Bush Will Bury Kerry: The Democrat will be lucky to exceed Michael Dukakis's share of the popular vote. (BRENDAN MINITER, September 7, 2004, Wall Street Journal)

For nearly four years now, we've been told this is a 50-50 nation, that red and blue America are so evenly divided that even a small misstep could swing this presidential election either way. The media may have their own reasons for sticking to the story line--drama is good for ratings, after all--but there's mounting evidence that the electorate is not nearly as evenly divided as it was in 2000; that come Nov. 2, newscasters are going to be putting a lot more red than blue on their electoral maps.

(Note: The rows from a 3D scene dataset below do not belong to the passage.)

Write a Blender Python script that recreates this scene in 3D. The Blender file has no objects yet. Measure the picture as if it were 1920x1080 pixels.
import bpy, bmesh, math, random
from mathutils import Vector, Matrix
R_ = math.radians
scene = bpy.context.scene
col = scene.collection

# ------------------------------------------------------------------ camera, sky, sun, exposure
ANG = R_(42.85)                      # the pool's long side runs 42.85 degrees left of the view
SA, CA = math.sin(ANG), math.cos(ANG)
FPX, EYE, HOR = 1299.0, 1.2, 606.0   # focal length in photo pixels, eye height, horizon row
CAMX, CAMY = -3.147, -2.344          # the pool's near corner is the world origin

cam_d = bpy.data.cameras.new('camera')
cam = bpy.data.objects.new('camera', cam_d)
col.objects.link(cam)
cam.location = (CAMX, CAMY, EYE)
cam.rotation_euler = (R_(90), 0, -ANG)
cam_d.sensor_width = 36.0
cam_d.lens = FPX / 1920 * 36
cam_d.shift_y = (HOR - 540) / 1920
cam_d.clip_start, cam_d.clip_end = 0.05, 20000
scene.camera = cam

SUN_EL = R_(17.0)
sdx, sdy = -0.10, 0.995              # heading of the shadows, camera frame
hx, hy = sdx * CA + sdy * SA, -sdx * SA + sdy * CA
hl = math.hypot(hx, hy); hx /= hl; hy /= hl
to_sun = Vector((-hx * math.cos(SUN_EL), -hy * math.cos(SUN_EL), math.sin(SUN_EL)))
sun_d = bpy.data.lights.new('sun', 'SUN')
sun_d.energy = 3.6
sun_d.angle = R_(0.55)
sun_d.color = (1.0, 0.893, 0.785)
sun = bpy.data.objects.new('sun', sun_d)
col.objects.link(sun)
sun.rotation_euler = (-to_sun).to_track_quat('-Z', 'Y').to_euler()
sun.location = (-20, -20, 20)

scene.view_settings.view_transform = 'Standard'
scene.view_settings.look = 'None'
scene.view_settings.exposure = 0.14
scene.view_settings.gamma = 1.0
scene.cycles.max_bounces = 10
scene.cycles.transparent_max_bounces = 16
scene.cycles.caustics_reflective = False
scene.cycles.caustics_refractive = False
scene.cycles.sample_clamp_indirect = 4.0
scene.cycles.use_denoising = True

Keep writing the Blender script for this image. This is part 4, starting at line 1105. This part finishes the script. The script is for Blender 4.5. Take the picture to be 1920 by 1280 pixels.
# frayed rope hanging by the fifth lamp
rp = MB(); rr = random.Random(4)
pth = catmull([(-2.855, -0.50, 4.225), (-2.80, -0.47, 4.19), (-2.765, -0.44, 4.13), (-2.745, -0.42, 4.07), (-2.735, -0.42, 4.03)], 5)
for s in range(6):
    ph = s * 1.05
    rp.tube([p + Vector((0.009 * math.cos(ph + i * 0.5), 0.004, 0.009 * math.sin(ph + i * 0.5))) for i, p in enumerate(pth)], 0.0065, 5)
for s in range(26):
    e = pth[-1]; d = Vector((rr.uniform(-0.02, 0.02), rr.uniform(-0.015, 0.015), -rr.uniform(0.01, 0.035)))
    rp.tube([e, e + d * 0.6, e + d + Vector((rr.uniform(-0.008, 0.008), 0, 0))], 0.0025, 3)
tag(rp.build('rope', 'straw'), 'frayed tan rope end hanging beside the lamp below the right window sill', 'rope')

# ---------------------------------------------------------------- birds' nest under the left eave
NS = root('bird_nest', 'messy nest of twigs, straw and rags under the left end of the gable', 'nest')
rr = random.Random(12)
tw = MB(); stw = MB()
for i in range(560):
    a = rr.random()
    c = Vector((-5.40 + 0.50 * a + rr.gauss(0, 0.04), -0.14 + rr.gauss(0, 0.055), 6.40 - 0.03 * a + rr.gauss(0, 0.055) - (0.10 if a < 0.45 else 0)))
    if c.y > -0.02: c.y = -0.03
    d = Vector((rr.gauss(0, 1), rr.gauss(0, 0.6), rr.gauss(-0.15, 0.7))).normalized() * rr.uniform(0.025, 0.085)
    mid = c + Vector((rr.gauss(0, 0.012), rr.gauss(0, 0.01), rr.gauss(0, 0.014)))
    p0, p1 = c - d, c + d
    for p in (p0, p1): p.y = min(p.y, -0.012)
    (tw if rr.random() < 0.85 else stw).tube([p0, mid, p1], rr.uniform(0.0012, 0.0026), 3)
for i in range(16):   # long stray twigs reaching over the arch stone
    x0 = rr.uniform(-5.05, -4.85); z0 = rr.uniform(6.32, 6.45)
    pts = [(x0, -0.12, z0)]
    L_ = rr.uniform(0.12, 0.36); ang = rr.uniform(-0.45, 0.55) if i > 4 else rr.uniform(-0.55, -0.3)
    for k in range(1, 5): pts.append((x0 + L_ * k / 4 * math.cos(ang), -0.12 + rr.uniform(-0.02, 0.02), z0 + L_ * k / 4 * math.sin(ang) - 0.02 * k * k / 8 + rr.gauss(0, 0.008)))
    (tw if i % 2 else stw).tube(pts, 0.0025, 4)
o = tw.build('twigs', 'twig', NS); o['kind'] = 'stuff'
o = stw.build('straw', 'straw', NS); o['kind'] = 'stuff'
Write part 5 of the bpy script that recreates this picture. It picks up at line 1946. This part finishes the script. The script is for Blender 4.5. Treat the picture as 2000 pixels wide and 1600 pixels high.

I will make a prediction here: Mr. Kerry will be lucky to top the 45.7% of the popular vote Michael Dukakis got in 1988.

Posted by Orrin Judd at September 7, 2004 4:09 PM

I take Zogby with a grain of salt for three reasons.

1) He's clearly pulling for Kerry and against the current adminiatration for a number of reasons that come out in in his non-presidential poll writings.

2) He wrote a highly publicized article a few months ago that the election was Kerry's to lose. (This is the first time I heard about Kerry's mythical closing capability.) He's not going to take on this embarrassment before he has to. (He did leave himself an out and can plausibly say that it was Kerry's to lose and he lost it, but that will have to come later.)

3) Throughout the Democratic Primaries he was off the beam most of the time and then a day or so before the vote a "late shift among the voters" would bring his poll in line with everybody elses'. I look for a similar shift in late October.

Posted by: Jeff at September 7, 2004 4:53 PM

Unless my math is very much mistaken (which is quite possible...), even if you scale down the Republican percentage to 32.8%, which scales Dems up to 33.7% and independent up to 33.4%, Bush still comes away with an 8 point lead in the Newsweek poll. As sullen Dems stay home and angry Lefties vote for Nader or Cobb, that very easily balloons up to 11+.

Posted by: Timothy at September 7, 2004 4:55 PM


Further to your point, if I recall correctly, the 11-point margin in the Newsweek poll is adjusted for Republican oversampling. If they did not adjust for their estimate of turnout demographics, and used raw percentages, the margin was closer to 16 points.

Posted by: sam at September 7, 2004 5:12 PM

Its not just the sample size, but also the weighting.

You can accurately poll 400 Republicans, 200 Democrats and 200 Independents -- IF you weight them correctly. In my example, by perhaps 2x the results of both Dems and Independants before calculating the final result.

This is, apparently, what the Time people in fact did. Zogby either missed this or, disingenuously, attempted to downplay the poll results.

Bush is clearly up and Kerry is clearly down. That will suffice for me until Nov. 2.

Posted by: AML at September 7, 2004 5:13 PM

If you were a terrorist who would you vote for? Kerry or Bush? I rest my case.

Posted by: genecis at September 7, 2004 7:37 PM

I don't think terrorists believe in democracy.

Posted by: M Ali Choudhury at September 8, 2004 4:52 AM

Terrorists will vote for anyone who makes it easier to engage in terrorist activity, just as criminals will never vote for a law and order candidate. Zogby's brother is one of America's leading apologists for Muslim terror. Zogby himself is on the Saudi payroll, as his own website indicates.

If Kerry is elected, it will be a sign that America has surrendered in the War on Terrorism, which is what the Zogbys, their buddies at CAIR and the Saudi brigands want.